Tunable quantum interference effect on magnetoconductivity in few-layer black phosphorus

TL;DR

This paper develops a comprehensive theory of quantum interference effects in few-layer black phosphorus, revealing tunable magnetoconductivity behaviors across different electronic phases with anisotropic considerations.

Contribution

It introduces a novel anisotropic weak localization/antilocalization theory and applies it to predict quantum interference effects in various phases of black phosphorus.

Findings

Crossover from weak localization to antilocalization in BP.

Nontrivial power-law dependence of magnetoconductivity at the semi-Dirac transition.

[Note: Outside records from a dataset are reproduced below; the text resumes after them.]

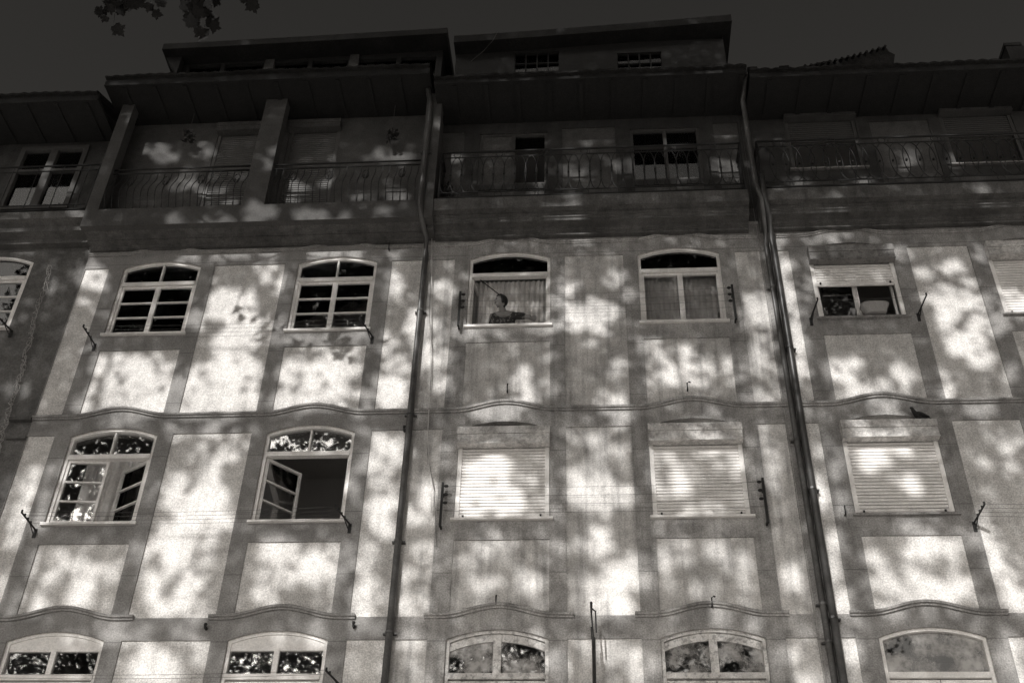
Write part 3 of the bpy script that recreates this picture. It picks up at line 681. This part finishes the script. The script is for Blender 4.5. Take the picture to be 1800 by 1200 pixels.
m_.add(V, [(i*seg+k, i*seg+(k+1) % seg, (i+1)*seg+(k+1) % seg, (i+1)*seg+k) for i in range(4) for k in range(seg)]+[tuple(range(seg)), tuple(range(4*seg, 5*seg))]); part(m_, 'pot', POT, FP)
def leafy(center, rx, ry, rz, n, size, sd):
    rg = random.Random(sd); m = MB()
    for i in range(n):
        while True:
            a = Vector((rg.uniform(-1, 1), rg.uniform(-1, 1), rg.uniform(-1, 1)))
            if a.length < 1: break
        c = Vector(center)+Vector((a.x*rx, a.y*ry, a.z*rz)); d = Vector((rg.uniform(-1, 1), rg.uniform(-1, 1), rg.uniform(-.3, 1))).normalized(); s_ = d.cross(Vector((rg.uniform(-1, 1), rg.uniform(-1, 1), .3))).normalized()
        L_ = size*rg.uniform(.6, 1.3); m.add([c, c+d*L_*.5+s_*L_*.25, c+d*L_, c+d*L_*.5-s_*L_*.25], [(0, 1, 2, 3)])
    return m
part(leafy((p.x, -.15, 15.05), .16, .1, .09, 90, .08, 3), 'foliage', LEAF, FP)
for px, lab in ((330, 'leafy plant hanging in the left loggia of the pale building'), (688, 'leafy plant hanging in the right loggia of the pale building')):
    q = U(px, 240 if px < 500 else 238, .25); HP = thing('hanging_plant', lab, 'plant', (q.x, q.y, q.z), 'plants hung in the loggia')
    part(leafy((q.x, q.y, q.z), .10, .08, .14, 70, .09, px), 'foliage', LEAF, HP)
    m = MB(); m.tube([(q.x, q.y, q.z+.1), (q.x, q.y, 17.6)], .004, 4); part(m, 'cord', WIRE, HP)
q = U(783, 330, .2); BP = thing('potted_plant', 'trailing plant in the left corner of the middle balcony', 'plant', (q.x, q.y, 14.98))
part(leafy((q.x+.03, -.2, 15.3), .08, .08, .33, 130, .09, 5), 'foliage', LEAF, BP)
m = MB(); m.tube([(q.x+.03, -.2, 14.976), (q.x+.03, -.2, 15.15)], [.07, .10], 12); part(m, 'pot', POT, BP)
q = U(1432, 545, -.1); HW = thing('potted_plant', 'stand-in foliage for the leaf reflections in the half raised shutter window', 'plant', (q.x, .22, 12.64))  # stand-in plant: foliage reflected in the pane, built as leaves and pot
part(leafy((q.x+.12, .24, 12.9), .12, .05, .16, 60, .07, 9), 'foliage', mat('reflected_leaf', .3), HW)
m = MB(); m.tube([(q.x+.12, .24, 12.64), (q.x+.12, .24, 12.78)], [.05, .07], 12); part(m, 'pot', POT, HW)

# ------------------------------------------------------------ woman leaning on the sill
def skin(name, verts, edges, rad, m, root=0, subdiv=2):
    me = bpy.data.meshes.new(name); me.from_pydata([tuple(v) for v in verts], edges, []); o = bpy.data.objects.new(name, me); col.objects.link(o)
    md = o.modifiers.new('skin', 'SKIN'); md.use_smooth_shade = True; md.branch_smoothing = .6
    for i, r_ in enumerate(rad): me.skin_vertices[0].data[i].radius = (r_, r_) if not isinstance(r_, tuple) else r_
    me.skin_vertices[0].data[root].use_root = True
    if subdiv: o.modifiers.new('sub', 'SUBSURF').levels = subdiv; o.modifiers['sub'].render_levels = subdiv
    dg = bpy.context.evaluated_depsgraph_get(); dg.update(); ev = o.evaluated_get(dg); me2 = bpy.data.meshes.new_from_object(ev)
    bpy.data.objects.remove(o); o2 = bpy.data.objects.new(name, me2); col.objects.link(o2); me2.materials.clear(); me2.materials.append(m)
    for p_ in me2.polygons: p_.use_smooth = True
    return o2
def blob(name, caps, ells, m, vox=.006, smooth=4):
    """one continuous skin over tapered limbs and rounded masses (voxel remesh)"""
    bm = bmesh.new()
    for p0, r0, p1, r1 in caps:
        p0, p1 = Vector(p0), Vector(p1); n = max(2, int((p1-p0).length/(min(r0, r1)*.45))+1)
        for i in range(n+1):
            s_ = i/n; bmesh.ops.create_icosphere(bm, subdivisions=2, radius=r0+(r1-r0)*s_, matrix=Matrix.Translation(p0.lerp(p1, s_)))
    for c, rr, rot in ells:
        bmesh.ops.create_icosphere(bm, subdivisions=3, radius=1, matrix=Matrix.Translation(c)@rot.to_4x4()@Matrix.Diagonal((*rr, 1)))
    me = bpy.data.meshes.new(name); bm.to_mesh(me); bm.free(); o = bpy.data.objects.new(name, me); col.objects.link(o)
    r_ = o.modifiers.new('r', 'REMESH'); r_.mode = 'VOXEL'; r_.voxel_size = vox; r_.use_smooth_shade = True
    q = o.modifiers.new('s', 'SMOOTH'); q.factor = .5; q.iterations = smooth
    dg = bpy.context.evaluated_depsgraph_get(); dg.update(); me2 = bpy.data.meshes.new_from_object(o.evaluated_get(dg)); bpy.data.objects.remove(o)
    o2 = bpy.data.objects.new(name, me2); col.objects.link(o2); me2.materials.clear(); me2.materials.append(m)
    for p_ in me2.polygons: p_.use_smooth = True
    return o2
W0 = Vector((-1.22, .30, 11.52))
def J(px, py, dep): return U(px, py, dep)-W0
H = J(880, 530, .15); fdir = Vector((-.80, -.58, -.12)).normalized(); fside = fdir.cross(Vector((0, 0, 1))).normalized(); I3 = Matrix.Identity(3)
frot = Matrix((fside, fdir, fside.cross(fdir))).transposed()
sR, sL = J(906, 554, .0), J(866, 556, .0); ch = (sR+sL)/2+Vector((0, .03, -.09))
bar = 12.70-W0.z
eR = J(930, 557, .02); wR = J(938, 568, -.02); wR.z = bar+.035; eL = sL+Vector((-.055, .17, -.22)); wL = eL+Vector((.06, .13, -.19))
nkb = (sR+sL)/2+Vector((-.01, -.02, .03))
caps = [(H+Vector((.015, .015, -.06)), .050, nkb, .056), (nkb, .06, sR, .052), (nkb, .06, sL, .052),
        (sR, .052, eR, .038), (eR, .038, wR, .025), (sL, .052, eL, .040), (eL, .038, wL, .025),
        (ch+Vector((0, .16, -.10)), .10, ch+Vector((0, .24, -.45)), .13)]
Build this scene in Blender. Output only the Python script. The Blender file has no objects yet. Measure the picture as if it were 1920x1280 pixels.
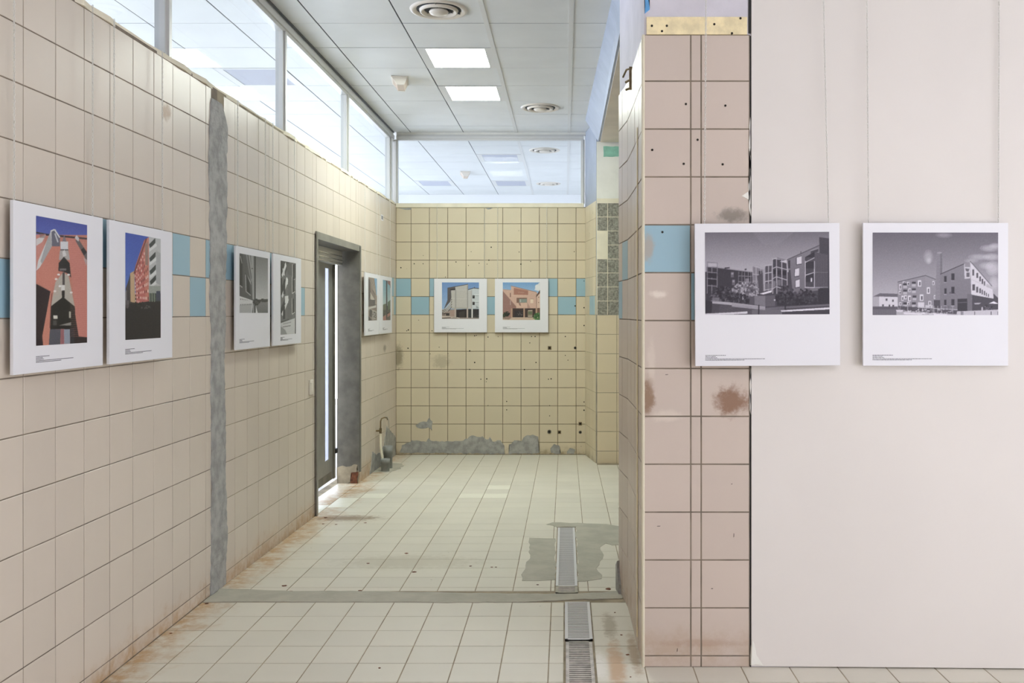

Magnetoconductivity to Boltzmann conductivity ratio is direction-independent.

Abstract

In this study, we develop a systematic weak localization/antilocalization theory fully considering the anisotropy and Berry phase of the system, and apply it to various phases of few-layer black phosphorus (BP), which has a highly anisotropic electronic structure with an electronic gap size tunable even to a negative value. The derivation of a Cooperon ansatz for the Bethe-Salpeter equation in a general anisotropic system is presented, revealing the existence of various quantum interference effects in different phases of few-layer BP, including a crossover from weak localization to antilocalization. We also predict that the magnetoconductivity at the semi-Dirac transition point will exhibit a nontrivial power-law dependence on the magnetic field, while following the conventional logarithmic field-dependence of 2D systems in the insulator and Dirac semimetal phases. Notably, the ratio between the magnetoconductivity and Boltzmann conductivity turns out to be independent of the direction, even in strongly anisotropic systems. Finally, we discuss the tunability of the quantum corrections of few-layer BP in terms of the symmetry class of the system.